▶ _AVAILABLE DATA_:
-=-=-
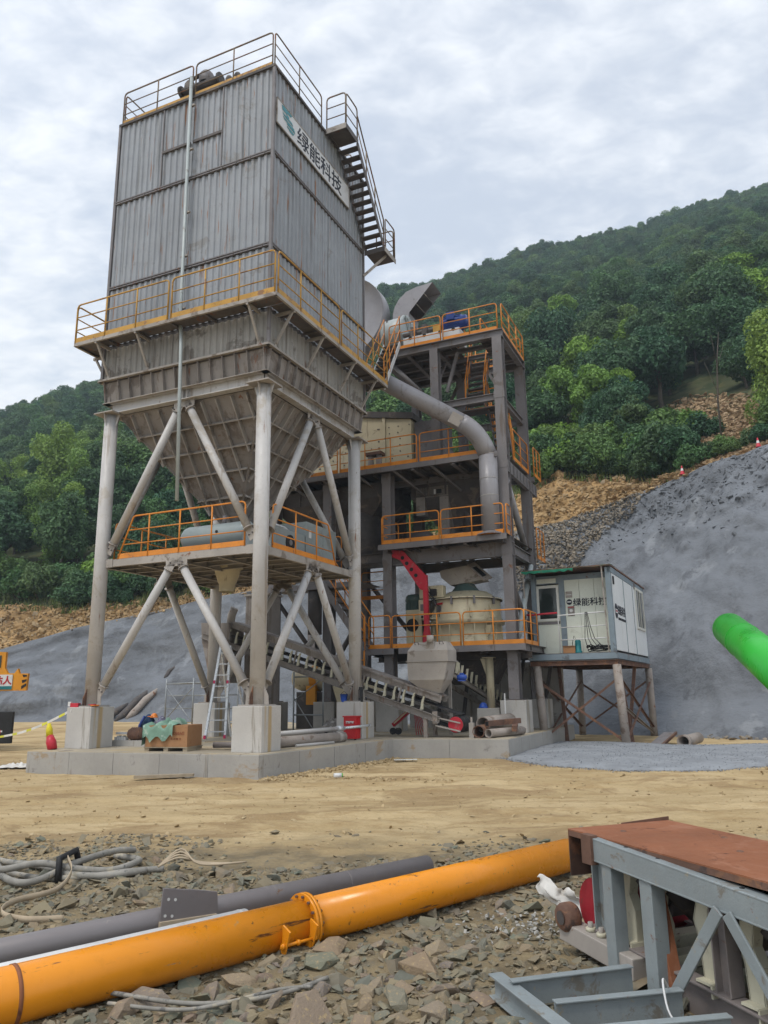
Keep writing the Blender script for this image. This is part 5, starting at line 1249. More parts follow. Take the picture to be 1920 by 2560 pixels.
# dark joists and machinery, partly added to deepen the shaded bays
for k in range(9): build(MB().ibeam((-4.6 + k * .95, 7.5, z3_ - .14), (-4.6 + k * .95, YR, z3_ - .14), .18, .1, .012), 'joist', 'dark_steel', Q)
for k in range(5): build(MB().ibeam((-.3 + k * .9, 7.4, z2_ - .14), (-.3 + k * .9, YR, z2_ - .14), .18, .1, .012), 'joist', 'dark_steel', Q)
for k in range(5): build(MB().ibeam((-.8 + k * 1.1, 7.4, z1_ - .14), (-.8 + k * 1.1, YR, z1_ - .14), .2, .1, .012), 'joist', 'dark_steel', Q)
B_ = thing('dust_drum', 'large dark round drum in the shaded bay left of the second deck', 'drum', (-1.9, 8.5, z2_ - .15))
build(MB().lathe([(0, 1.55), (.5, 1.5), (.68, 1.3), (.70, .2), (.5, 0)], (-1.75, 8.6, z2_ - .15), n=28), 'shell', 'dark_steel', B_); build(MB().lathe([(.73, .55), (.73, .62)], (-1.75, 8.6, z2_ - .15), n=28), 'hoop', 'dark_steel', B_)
B_ = thing('bay_pipes', 'pair of dark vertical pipes standing in the shaded second deck bay', 'pipes', (1.9, 9.2, z2_))
for x, y in ((1.75, 9.0), (2.3, 9.3)): build(MB().cyl((x, y, z2_), (x, y, z3_ - .3), .14, 16), 'pipe', 'dark_steel', B_)
B_ = thing('shade_chute', 'big dark chute box added to deepen the shade below the crusher floor', 'chute', (1.4, 9.4, .9))  # added dark box that fills and darkens the bay under the crusher
build(MB().hexa([(.9, 8.6, 1.75), (2.3, 8.6, 1.75), (2.3, 9.8, 1.75), (.9, 9.8, 1.75)], [(.5, 8.2, 2.6), (2.7, 8.2, 2.6), (2.7, 10.1, 2.6), (.5, 10.1, 2.6)]), 'funnel', 'dark_steel', B_)
for x in (.9, 1.6, 2.3): build(MB().bar((x, 8.38, 1.8), (x, 8.18, 2.6), .05, .05), 'rib', 'dark_steel', B_)
B_ = thing('shade_back_wall', 'rough concrete wall added to keep the space below the crusher floor dark', 'wall', (1.4, 11.6, ZS))  # added wall, shuts out light behind the lower bay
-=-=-
▶ _AIM OF THE TASK_: Starting with the first line of the data above and ending with the line containing "for k in range(5): build(MB().ibeam((-.3", please restate every line exactly, leaving images out.

▶ _SOLUTION TO THE PROBLEM_:
Keep writing the Blender script for this image. This is part 5, starting at line 1249. More parts follow. Take the picture to be 1920 by 2560 pixels.
# dark joists and machinery, partly added to deepen the shaded bays
for k in range(9): build(MB().ibeam((-4.6 + k * .95, 7.5, z3_ - .14), (-4.6 + k * .95, YR, z3_ - .14), .18, .1, .012), 'joist', 'dark_steel', Q)
for k in range(5): build(MB().ibeam((-.3 + k * .9, 7.4, z2_ - .14), (-.3 + k * .9, YR, z2_ - .14), .18, .1, .012), 'joist', 'dark_steel', Q)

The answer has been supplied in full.